[Problem description] Look through the data for the string "this". Copy every line where it is found.

[Data to process]
##############################

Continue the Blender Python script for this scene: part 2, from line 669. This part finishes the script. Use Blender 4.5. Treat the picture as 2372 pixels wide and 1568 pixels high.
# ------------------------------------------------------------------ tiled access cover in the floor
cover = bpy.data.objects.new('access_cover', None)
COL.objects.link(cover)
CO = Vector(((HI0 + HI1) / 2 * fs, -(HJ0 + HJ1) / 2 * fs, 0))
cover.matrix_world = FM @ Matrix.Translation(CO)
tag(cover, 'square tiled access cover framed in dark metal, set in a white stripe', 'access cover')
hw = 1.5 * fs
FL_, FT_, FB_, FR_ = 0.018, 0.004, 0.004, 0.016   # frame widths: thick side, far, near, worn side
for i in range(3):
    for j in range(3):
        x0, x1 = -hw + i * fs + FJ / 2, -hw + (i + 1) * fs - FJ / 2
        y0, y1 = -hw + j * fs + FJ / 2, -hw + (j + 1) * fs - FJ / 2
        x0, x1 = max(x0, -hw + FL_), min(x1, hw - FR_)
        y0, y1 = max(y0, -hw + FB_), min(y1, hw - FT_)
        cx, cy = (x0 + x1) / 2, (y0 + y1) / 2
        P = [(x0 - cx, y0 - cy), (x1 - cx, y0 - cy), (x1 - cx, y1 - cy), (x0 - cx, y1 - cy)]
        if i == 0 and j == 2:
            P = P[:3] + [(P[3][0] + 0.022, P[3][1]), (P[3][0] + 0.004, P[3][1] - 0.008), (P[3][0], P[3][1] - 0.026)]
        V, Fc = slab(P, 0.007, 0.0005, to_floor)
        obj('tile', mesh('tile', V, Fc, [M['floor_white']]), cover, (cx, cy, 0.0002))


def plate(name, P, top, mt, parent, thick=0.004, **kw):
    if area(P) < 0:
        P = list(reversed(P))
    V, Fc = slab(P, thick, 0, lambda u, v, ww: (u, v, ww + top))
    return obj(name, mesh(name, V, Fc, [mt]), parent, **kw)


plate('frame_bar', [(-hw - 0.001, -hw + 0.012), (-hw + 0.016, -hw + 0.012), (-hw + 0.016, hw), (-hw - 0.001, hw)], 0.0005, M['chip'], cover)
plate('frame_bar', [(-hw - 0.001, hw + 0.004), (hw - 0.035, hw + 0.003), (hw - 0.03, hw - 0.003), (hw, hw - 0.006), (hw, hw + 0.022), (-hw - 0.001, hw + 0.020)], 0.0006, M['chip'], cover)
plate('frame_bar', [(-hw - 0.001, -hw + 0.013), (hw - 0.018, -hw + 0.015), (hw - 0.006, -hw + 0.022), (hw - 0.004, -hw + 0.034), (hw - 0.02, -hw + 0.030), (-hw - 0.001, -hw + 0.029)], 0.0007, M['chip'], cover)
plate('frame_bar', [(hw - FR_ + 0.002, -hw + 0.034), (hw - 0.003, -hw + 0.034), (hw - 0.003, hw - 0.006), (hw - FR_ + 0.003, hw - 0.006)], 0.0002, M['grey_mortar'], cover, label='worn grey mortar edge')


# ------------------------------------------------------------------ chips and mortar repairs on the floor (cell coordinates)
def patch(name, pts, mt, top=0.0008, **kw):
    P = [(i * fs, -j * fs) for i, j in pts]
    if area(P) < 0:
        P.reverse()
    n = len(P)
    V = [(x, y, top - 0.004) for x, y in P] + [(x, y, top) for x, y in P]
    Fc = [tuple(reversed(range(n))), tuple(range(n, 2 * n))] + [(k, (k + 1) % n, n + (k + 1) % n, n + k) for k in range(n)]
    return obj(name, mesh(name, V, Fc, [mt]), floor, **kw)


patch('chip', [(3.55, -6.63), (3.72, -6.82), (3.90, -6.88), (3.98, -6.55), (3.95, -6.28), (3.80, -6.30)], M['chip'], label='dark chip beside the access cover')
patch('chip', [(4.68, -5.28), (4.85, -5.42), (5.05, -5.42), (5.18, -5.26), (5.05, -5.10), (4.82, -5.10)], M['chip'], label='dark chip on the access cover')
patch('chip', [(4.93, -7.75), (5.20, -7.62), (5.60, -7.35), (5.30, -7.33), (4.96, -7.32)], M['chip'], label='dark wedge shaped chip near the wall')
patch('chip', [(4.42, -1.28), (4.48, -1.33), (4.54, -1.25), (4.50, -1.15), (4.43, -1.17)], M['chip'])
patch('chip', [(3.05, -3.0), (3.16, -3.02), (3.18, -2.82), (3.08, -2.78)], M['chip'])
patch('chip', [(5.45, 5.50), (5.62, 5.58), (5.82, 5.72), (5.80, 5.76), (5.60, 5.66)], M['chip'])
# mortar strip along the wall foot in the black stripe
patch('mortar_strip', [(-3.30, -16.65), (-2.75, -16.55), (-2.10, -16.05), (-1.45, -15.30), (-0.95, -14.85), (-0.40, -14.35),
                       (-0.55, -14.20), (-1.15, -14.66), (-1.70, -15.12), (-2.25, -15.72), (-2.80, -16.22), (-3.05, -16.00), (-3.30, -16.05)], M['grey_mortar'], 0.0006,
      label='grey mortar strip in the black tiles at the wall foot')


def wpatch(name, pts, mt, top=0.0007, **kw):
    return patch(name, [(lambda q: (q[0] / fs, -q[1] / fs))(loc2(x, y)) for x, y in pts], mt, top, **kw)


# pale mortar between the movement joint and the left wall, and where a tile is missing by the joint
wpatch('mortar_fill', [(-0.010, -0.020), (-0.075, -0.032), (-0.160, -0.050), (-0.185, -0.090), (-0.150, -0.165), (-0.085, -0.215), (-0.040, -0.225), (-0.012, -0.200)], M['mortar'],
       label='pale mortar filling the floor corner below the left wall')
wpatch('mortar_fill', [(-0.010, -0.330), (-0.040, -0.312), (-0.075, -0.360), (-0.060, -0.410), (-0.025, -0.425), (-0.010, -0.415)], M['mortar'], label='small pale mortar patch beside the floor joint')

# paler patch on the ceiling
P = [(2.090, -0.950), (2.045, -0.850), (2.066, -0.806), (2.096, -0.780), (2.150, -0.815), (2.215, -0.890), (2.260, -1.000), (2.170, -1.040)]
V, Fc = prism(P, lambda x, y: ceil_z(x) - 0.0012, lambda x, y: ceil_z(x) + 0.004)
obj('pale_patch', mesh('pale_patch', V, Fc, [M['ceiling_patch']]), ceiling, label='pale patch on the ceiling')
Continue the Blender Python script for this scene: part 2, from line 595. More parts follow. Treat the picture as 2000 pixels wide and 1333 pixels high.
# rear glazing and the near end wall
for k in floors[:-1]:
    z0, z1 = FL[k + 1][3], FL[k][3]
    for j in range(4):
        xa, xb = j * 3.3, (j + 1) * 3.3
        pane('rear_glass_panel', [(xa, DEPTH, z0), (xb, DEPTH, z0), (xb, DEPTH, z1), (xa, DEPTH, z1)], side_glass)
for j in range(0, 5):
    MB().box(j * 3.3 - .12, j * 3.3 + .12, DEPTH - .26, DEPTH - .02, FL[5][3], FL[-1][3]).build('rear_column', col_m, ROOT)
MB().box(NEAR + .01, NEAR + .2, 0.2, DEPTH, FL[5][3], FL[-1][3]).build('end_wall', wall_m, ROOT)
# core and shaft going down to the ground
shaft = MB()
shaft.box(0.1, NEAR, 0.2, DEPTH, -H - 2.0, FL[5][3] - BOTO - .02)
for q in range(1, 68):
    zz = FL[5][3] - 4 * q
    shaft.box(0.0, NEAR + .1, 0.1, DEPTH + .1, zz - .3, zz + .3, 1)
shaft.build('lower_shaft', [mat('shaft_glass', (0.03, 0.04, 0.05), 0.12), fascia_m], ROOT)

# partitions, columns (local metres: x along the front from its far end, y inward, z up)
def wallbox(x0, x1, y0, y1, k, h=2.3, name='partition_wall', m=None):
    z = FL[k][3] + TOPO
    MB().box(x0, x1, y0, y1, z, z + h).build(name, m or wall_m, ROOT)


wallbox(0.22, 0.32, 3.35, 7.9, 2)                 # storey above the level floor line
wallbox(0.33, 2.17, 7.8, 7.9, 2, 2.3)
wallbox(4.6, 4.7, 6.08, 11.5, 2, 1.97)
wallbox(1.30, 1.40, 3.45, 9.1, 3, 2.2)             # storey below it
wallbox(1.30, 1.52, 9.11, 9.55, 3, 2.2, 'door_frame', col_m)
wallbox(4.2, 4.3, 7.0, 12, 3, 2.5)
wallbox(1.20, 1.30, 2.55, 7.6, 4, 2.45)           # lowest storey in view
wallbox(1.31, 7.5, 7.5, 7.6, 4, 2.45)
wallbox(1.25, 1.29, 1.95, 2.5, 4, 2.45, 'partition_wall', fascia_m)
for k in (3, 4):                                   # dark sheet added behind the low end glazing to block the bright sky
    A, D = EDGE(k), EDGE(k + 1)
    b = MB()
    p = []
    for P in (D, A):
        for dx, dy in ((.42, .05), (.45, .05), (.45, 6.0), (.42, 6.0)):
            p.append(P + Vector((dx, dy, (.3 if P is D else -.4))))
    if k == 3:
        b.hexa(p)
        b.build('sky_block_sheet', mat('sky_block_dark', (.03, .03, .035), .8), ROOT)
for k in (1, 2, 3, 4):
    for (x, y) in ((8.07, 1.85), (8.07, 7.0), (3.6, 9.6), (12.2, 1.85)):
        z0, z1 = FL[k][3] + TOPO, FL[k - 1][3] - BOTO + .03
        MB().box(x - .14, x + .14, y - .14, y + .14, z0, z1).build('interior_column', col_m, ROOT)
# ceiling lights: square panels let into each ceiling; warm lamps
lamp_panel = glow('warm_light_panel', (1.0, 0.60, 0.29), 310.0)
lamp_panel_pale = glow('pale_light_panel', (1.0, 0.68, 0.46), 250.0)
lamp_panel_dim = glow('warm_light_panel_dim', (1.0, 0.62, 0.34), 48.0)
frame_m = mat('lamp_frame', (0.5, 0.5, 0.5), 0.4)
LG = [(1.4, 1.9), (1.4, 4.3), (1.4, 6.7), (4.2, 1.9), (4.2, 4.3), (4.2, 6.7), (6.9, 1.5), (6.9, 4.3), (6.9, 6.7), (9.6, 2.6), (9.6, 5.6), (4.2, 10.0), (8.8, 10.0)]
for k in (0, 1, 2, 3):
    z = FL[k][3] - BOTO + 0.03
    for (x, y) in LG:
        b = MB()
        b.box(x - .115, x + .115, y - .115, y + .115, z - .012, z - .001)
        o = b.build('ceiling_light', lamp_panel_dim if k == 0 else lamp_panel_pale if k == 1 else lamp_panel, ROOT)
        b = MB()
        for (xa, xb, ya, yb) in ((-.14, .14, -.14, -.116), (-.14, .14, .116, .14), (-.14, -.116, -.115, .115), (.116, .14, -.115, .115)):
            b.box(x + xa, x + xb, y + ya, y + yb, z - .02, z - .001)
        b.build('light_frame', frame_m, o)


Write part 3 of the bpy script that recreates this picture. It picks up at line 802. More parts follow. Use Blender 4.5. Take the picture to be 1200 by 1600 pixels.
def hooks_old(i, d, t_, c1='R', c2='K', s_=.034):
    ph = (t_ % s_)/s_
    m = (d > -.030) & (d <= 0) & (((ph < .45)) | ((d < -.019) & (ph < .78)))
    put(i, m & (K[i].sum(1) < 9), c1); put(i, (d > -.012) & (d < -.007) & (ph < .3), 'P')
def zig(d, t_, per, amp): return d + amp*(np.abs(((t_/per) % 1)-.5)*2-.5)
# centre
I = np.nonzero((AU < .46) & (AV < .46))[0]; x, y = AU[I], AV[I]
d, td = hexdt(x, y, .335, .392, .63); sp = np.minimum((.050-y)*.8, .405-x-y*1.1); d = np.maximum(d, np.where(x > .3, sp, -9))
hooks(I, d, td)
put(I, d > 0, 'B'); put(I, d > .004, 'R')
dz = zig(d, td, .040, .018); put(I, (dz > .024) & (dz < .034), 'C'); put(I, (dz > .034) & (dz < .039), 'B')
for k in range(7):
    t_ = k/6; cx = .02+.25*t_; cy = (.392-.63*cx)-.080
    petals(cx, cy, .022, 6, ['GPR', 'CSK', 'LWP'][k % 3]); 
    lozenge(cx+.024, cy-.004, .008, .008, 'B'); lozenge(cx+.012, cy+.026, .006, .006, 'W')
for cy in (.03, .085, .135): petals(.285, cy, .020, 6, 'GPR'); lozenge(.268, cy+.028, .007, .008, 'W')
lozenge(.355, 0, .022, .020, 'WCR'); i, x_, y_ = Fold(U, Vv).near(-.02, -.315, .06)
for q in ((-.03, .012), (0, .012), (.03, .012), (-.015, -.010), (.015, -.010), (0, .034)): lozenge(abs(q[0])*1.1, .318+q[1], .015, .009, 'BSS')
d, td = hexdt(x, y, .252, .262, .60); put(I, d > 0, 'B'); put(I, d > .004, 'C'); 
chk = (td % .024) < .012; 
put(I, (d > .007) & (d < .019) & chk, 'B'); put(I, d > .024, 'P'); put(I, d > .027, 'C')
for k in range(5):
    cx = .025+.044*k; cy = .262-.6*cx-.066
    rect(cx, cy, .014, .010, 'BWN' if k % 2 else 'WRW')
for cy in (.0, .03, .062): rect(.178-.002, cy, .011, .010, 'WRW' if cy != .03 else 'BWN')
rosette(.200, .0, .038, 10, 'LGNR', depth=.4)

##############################

[Written solution]
Continue the Blender Python script for this scene: part 2, from line 669. This part finishes the script. Use Blender 4.5. Treat the picture as 2372 pixels wide and 1568 pixels high.
Continue the Blender Python script for this scene: part 2, from line 595. More parts follow. Treat the picture as 2000 pixels wide and 1333 pixels high.
Write part 3 of the bpy script that recreates this picture. It picks up at line 802. More parts follow. Use Blender 4.5. Take the picture to be 1200 by 1600 pixels.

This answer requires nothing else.